Les désarrois d’Elliot
Andrew Stegall, qui réalise ici son premier long métrage, opte pour une mise en scène qui se veut contemplative et poétique, de plans comme en tableaux d’images, qui glissent, au gré d’une luminosité d’été, d’arbres délicats ou de dîners partagés en tête à tête, au risque de créer à plusieurs reprises des plans un peu poseurs. Ainsi en est-il de cette scène où, Elliot, désœuvré, porte le bout d’un aspirateur à sa joue, créant un effet de ventouse, ou encore dans la répétition d’une disposition des acteurs dans le cadre assez surfaite et figée. Autant de choix esthétiques donnant au film une enveloppe maniérée, voire aseptisée, confirmée par le jeu plutôt faussé des acteurs (s’il on excepte Juliet Stevenson), en dépit de la place accordée aux bruissements des arbres et au flux d’une rivière aux abords du village. On sent les raisons narratives qui amènent cette réalisation : le développement du personnage d’Elliot, apprenti poète à ses heures qui se donne l’âme d’un romantique, une plume dans les cheveux, à la fois fragile et hautain, mal à l’aise vis-à-vis de son homosexualité. A rebours, son ami Clément est construit comme une présence masculine affirmée et abrupte.

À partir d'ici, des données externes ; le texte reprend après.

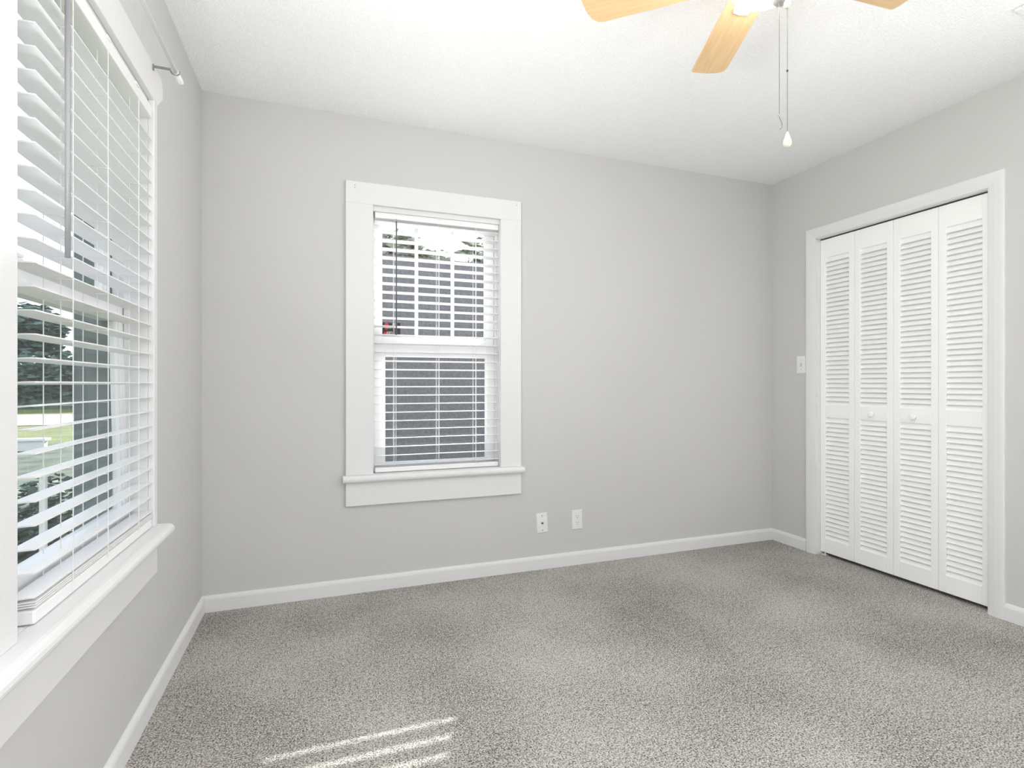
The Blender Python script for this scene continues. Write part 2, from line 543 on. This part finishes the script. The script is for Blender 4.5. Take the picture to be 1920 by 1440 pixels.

Des contraires au bord de la caricature, un manque de personnalité
L’élaboration de cette interaction au cœur du film souffre d’être au bord de la caricature dans la caractérisation des deux personnages : rejet violent et affirmation de soi de Clément, transparence apprêtée d’Elliot. Le trouble que vient semer Béatrice dans cette amitié naissante laisse sceptique, tant il apparaît comme une péripétie vide de sens, un simple prétexte. En définitive, Departure souffre d’un manque de personnalité, s’en remettant à une succession d’effets, à des décors séduisants, parfois sensibles, mais qui ressemblent davantage à des amorces qu’à des idées… Une poésie latente du monde malheureusement réduite par les motifs et enjeux sans aspérité du récit.